If you are already a fan of the album, perhaps a “first time” story of your own comes to mind. Or ask the friend who turned you on to Kind of Blue. Bring that memory with you to the world we’re about to enter. Use this book as a primer, a listening guide, a way to understand that there is even more to these forty minutes of great jazz performance than meets the ear. Allow this book to show you that occasionally that which is the least outspoken has the most to say.

Get the picture…September 1978, first floor, Broward Hall, Florida State University, Tallahassee, Florida. Getting to know the guys who made up our own “unofficial fraternity” in the fire-exit isolated section of the dorm.

Next door on one side, Chris, in a custodian-closet-turned-dorm-room. (I’m not really sure after all these years whether Chris actually was a student or a squatter.)

Next door on the other side, James (a math geek) and Mark (an early computer geek, who once sailed with Jimmy Buffett).

Across the hall, Vince (straight out of The Godfather!) and Non-Descript John.

And next door to Vince and John, Rick (pre-med, Mr. Florida contestant, owner of two snakes) and Bill the Bassist. Bill the Bassist, who laughed at my alleged cool sophistication because I “liked jazz.” Bill the Bassist, who good-naturedly mocked Stan Kenton and Maynard Ferguson.

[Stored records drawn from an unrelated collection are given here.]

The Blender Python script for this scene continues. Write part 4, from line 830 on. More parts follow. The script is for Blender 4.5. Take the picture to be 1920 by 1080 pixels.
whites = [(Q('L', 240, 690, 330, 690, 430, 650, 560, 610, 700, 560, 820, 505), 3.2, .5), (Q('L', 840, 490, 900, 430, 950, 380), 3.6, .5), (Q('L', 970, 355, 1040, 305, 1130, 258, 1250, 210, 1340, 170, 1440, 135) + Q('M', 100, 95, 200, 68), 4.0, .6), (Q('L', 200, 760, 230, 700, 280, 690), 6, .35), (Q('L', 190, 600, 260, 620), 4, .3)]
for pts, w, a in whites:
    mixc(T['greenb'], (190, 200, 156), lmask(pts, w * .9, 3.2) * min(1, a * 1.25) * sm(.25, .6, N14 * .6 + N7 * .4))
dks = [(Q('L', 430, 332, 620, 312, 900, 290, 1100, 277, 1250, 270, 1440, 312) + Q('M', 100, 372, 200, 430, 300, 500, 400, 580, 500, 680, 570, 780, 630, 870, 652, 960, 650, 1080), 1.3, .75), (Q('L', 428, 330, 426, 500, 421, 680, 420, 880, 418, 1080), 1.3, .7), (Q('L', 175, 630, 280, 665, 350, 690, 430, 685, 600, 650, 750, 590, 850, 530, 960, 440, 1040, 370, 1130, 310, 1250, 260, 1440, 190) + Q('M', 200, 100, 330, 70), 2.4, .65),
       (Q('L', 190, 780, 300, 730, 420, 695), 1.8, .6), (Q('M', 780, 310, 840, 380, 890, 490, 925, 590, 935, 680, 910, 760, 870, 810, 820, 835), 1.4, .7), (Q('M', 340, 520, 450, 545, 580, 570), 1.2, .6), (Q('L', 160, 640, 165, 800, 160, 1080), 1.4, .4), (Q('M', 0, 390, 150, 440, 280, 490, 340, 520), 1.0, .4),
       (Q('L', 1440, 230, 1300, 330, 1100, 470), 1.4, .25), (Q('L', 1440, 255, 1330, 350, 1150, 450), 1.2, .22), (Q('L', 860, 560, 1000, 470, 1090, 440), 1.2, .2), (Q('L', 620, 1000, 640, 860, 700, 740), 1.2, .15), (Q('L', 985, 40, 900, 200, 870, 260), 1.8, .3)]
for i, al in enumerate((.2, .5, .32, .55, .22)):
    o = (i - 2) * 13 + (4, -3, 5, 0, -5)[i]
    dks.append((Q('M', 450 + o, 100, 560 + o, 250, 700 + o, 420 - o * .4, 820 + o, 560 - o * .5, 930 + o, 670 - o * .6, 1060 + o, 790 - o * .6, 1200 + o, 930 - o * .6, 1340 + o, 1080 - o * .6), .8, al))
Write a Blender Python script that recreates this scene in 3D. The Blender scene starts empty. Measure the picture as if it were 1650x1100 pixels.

Bill the Bassist, who brought out exotic albums by people named Coltrane, Shepp, Monk, Gordon, Mingus, and of course, Miles.

When he brought Kind of Blue over and put it on my turntable, my idea of jazz and the trumpet changed forever. And that album, long since worn out, now replaced by a CD, already old the first time I heard it, still holds a kind of magic like no other.